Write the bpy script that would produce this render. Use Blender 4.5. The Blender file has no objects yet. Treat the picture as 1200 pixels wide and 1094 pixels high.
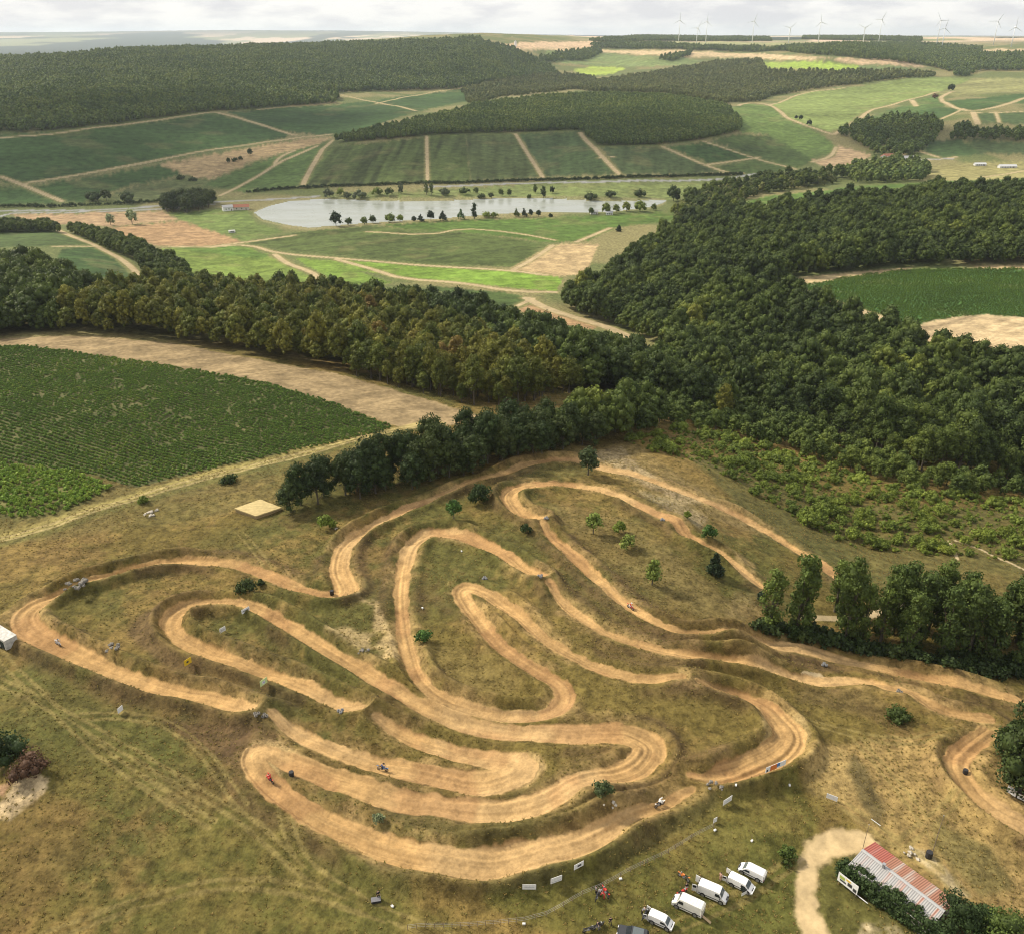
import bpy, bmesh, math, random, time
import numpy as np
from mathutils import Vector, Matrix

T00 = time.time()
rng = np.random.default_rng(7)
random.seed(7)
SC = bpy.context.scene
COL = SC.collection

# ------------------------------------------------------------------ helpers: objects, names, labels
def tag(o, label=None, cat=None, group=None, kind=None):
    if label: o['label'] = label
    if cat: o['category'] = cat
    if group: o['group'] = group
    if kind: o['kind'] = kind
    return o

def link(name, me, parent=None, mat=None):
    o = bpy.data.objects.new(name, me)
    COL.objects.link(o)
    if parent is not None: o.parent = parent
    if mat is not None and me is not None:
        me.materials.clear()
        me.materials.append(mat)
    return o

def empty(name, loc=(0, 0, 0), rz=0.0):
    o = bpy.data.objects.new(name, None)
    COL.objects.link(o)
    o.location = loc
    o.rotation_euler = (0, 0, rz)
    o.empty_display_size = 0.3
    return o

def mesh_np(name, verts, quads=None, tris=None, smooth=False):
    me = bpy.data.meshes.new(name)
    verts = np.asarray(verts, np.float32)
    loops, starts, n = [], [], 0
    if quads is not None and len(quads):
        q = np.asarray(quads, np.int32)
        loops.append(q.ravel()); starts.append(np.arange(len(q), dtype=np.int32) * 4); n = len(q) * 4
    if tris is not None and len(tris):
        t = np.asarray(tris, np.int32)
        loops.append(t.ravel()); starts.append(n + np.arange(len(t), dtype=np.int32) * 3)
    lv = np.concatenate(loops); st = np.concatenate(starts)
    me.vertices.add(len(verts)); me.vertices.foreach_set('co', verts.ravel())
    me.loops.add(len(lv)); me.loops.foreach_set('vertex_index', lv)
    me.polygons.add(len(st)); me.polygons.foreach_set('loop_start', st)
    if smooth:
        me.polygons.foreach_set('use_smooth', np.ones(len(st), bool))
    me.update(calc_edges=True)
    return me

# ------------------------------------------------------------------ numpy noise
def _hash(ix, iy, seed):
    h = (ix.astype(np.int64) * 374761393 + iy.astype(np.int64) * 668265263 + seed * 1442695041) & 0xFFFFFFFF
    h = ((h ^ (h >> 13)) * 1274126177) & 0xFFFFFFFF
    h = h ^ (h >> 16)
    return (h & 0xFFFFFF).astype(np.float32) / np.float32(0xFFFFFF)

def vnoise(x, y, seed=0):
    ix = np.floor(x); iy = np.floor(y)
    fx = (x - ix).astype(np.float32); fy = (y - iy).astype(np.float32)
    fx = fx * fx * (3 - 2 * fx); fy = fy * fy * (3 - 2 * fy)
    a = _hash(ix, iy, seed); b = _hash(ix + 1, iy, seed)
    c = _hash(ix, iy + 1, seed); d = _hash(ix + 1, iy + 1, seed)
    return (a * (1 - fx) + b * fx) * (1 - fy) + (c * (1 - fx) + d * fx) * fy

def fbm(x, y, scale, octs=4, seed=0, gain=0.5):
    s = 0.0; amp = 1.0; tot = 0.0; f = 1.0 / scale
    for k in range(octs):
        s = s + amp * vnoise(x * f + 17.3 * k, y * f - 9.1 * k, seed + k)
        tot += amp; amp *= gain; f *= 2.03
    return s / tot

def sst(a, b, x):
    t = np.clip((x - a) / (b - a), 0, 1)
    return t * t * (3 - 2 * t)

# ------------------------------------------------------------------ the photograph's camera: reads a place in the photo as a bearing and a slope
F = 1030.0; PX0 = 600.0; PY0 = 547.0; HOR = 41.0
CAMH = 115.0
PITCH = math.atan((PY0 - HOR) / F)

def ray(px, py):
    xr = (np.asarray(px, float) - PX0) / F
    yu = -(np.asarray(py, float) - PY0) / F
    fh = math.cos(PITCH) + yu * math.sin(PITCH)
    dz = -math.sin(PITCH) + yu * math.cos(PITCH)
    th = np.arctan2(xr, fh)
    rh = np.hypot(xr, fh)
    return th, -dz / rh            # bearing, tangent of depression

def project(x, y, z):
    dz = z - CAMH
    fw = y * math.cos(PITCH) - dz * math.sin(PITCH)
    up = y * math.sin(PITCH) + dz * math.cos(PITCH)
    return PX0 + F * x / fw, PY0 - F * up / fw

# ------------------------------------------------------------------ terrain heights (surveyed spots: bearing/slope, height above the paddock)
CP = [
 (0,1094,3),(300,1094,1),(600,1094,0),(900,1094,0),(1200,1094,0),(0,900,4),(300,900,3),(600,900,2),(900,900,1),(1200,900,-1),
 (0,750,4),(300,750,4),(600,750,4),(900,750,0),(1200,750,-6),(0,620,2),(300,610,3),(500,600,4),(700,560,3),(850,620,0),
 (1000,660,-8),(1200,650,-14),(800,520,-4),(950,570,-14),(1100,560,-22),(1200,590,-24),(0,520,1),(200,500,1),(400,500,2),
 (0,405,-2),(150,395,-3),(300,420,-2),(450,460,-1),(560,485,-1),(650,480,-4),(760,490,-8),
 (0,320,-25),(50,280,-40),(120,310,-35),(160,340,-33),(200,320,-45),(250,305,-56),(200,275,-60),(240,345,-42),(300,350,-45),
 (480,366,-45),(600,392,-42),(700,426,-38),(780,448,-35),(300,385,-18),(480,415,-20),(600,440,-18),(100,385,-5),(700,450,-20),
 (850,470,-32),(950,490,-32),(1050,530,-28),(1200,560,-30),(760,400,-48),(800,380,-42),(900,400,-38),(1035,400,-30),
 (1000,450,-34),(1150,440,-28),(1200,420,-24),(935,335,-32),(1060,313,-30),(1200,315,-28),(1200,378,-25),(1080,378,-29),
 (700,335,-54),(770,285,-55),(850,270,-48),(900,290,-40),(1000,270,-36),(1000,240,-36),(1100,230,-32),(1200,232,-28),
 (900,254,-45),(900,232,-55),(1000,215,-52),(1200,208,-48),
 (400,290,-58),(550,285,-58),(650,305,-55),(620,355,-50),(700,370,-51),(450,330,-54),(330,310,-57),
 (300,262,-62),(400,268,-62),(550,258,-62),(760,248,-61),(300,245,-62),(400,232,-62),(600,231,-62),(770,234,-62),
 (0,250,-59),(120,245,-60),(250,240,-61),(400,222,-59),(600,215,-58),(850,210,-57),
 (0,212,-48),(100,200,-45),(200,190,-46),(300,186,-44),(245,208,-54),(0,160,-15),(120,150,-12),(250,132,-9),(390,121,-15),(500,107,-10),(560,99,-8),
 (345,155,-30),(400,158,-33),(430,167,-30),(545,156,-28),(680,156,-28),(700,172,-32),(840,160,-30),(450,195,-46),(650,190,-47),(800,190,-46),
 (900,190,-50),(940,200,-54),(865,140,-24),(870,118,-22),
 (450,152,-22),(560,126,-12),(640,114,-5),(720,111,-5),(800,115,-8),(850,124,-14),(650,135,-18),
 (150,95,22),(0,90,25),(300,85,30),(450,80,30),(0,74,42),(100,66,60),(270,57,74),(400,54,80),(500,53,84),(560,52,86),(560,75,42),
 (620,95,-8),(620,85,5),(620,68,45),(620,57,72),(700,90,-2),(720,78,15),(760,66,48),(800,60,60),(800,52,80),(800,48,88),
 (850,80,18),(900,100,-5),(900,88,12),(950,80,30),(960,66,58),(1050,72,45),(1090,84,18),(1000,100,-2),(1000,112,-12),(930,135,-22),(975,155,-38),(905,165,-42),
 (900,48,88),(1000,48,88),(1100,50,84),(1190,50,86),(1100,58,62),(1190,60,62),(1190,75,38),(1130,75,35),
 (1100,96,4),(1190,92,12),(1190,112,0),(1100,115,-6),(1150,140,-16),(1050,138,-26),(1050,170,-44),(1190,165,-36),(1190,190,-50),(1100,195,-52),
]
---
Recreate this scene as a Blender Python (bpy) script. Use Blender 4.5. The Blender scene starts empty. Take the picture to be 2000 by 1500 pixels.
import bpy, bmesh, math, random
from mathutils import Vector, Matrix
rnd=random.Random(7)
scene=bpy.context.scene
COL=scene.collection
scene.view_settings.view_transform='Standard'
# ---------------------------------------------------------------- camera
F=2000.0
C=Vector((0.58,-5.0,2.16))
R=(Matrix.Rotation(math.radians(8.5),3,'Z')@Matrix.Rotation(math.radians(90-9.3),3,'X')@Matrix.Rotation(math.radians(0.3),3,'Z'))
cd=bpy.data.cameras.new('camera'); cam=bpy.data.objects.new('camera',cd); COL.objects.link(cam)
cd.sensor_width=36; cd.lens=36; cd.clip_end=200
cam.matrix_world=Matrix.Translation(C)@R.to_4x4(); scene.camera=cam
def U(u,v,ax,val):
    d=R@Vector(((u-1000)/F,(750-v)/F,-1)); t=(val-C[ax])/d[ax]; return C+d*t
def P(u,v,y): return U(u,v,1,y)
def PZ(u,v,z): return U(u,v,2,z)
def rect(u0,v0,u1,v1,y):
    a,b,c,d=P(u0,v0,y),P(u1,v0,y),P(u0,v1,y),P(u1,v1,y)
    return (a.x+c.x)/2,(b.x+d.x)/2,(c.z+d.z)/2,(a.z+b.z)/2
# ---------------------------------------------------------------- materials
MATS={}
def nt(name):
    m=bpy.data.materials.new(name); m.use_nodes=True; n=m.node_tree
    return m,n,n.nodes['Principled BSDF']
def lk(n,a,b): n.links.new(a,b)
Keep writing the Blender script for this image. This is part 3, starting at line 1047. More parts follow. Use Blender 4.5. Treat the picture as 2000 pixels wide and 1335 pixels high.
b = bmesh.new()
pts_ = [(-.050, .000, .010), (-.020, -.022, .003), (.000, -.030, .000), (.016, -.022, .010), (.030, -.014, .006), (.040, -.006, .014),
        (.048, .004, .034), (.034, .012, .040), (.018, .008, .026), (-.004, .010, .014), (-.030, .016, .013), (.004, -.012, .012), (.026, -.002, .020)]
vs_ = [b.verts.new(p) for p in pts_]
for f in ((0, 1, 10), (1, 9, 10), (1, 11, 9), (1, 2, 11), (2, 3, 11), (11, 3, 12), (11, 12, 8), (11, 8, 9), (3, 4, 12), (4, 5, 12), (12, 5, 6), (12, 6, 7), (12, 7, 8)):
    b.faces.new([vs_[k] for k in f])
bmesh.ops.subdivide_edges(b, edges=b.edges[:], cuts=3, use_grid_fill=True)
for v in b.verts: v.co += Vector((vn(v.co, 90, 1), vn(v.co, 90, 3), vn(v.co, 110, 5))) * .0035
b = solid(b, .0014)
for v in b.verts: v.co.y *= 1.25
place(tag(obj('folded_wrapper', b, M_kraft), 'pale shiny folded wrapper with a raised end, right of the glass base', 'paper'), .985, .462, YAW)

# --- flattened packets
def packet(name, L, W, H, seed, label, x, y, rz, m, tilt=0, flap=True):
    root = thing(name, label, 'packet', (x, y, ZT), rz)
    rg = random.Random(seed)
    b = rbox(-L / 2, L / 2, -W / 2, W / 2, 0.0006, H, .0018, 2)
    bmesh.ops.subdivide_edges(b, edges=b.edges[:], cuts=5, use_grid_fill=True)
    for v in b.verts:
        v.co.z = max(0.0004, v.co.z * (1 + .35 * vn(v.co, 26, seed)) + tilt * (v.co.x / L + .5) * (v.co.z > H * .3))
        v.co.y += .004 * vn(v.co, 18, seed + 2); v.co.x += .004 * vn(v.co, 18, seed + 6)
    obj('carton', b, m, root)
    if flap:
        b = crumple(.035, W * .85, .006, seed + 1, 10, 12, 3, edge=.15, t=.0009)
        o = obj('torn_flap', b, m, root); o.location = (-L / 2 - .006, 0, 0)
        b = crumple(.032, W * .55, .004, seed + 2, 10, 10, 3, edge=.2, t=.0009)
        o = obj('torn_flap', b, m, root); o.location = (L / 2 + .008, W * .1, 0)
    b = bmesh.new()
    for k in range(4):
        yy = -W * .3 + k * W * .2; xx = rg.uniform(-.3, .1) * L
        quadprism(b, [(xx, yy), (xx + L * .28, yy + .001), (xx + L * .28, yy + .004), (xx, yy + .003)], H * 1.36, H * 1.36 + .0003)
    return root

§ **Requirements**
Considering only the records above, state the number of lines that include the word "high", with nothing added.

§ **In response**
2